AI companies are hogging all the memory chips. DDR5 prices have roughly tripled. It's probably not getting better until late 2027. Budget accordingly, stick with 32GB, don't ditch DDR4 for no reason, and check your CPU/GPU balance so you're not wasting money elsewhere in your build.

Frequently Asked Questions

Why is DDR5 RAM so expensive in 2026?

Two things hit at once. AI data centers are buying massive amounts of HBM and DRAM, eating into supply. Then Samsung and SK Hynix shifted production lines to prioritize high-margin AI memory over consumer DDR5. Less supply plus more demand equals prices roughly tripling since late 2025.

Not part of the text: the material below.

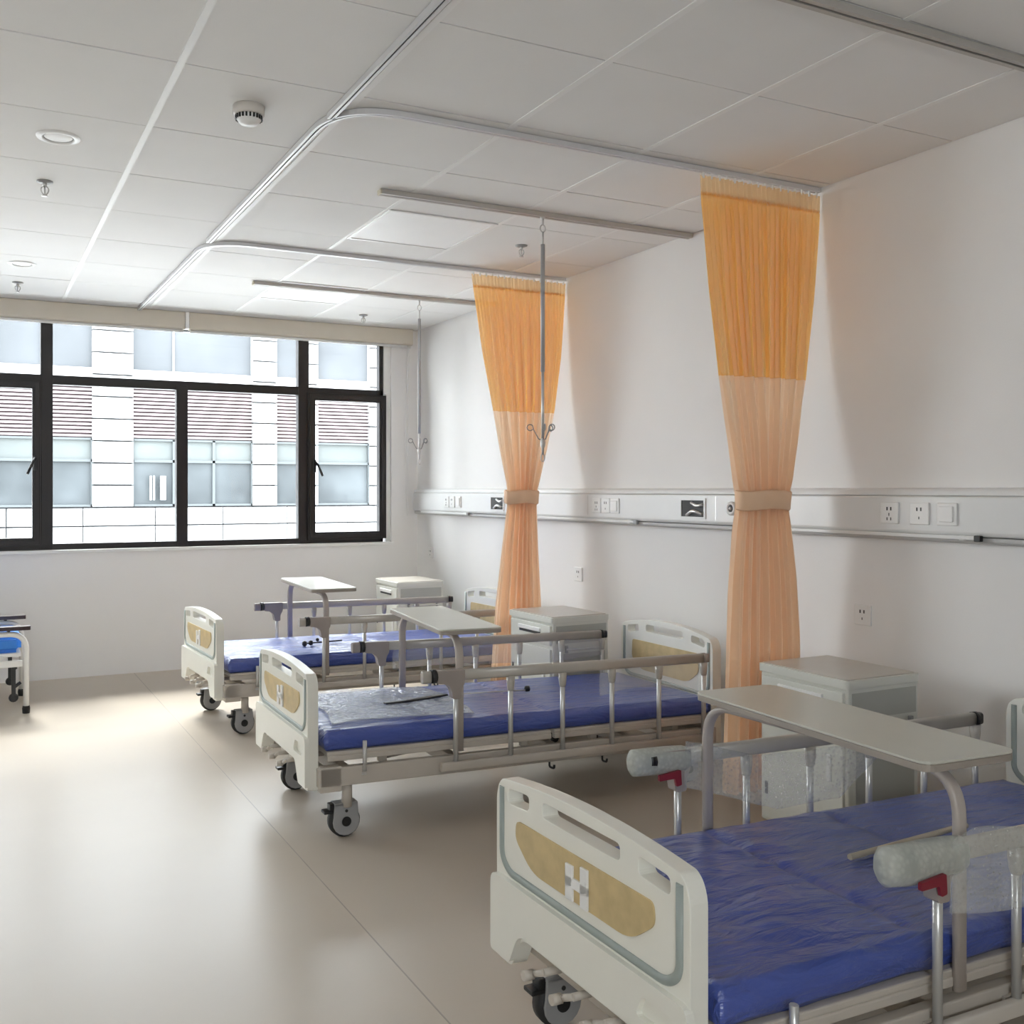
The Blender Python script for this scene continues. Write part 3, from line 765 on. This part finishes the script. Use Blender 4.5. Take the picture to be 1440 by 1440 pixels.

When will RAM prices go back to normal?

Nobody knows for sure, but most analysts expect new fab capacity coming online in late 2026 or early 2027 to start easing things. Don't expect a sudden price crash though - it'll be a gradual decline. Prices probably won't hit 2025 lows again for a while.

How much RAM do I need for gaming in 2026?

32GB is the sweet spot for gaming. 16GB still works but you'll feel it in newer titles that are getting more memory hungry. 64GB is overkill unless you're doing heavy video editing or running VMs alongside your games.

Is it worth buying DDR5 right now or should I wait?

If you need a PC now, buy DDR5 now - just get 32GB of DDR5-6000 and don't overthink the brand. If your current setup works fine and you're just planning a future build, waiting 6-12 months could save you $100-150 on RAM alone.

Can I use DDR4 instead to save money?

Only if you go with an older platform like LGA1700 or AM4. Current-gen AM5 and LGA1851 boards are DDR5-only. Going DDR4 saves money now but locks you into a dead-end platform with no CPU upgrade path.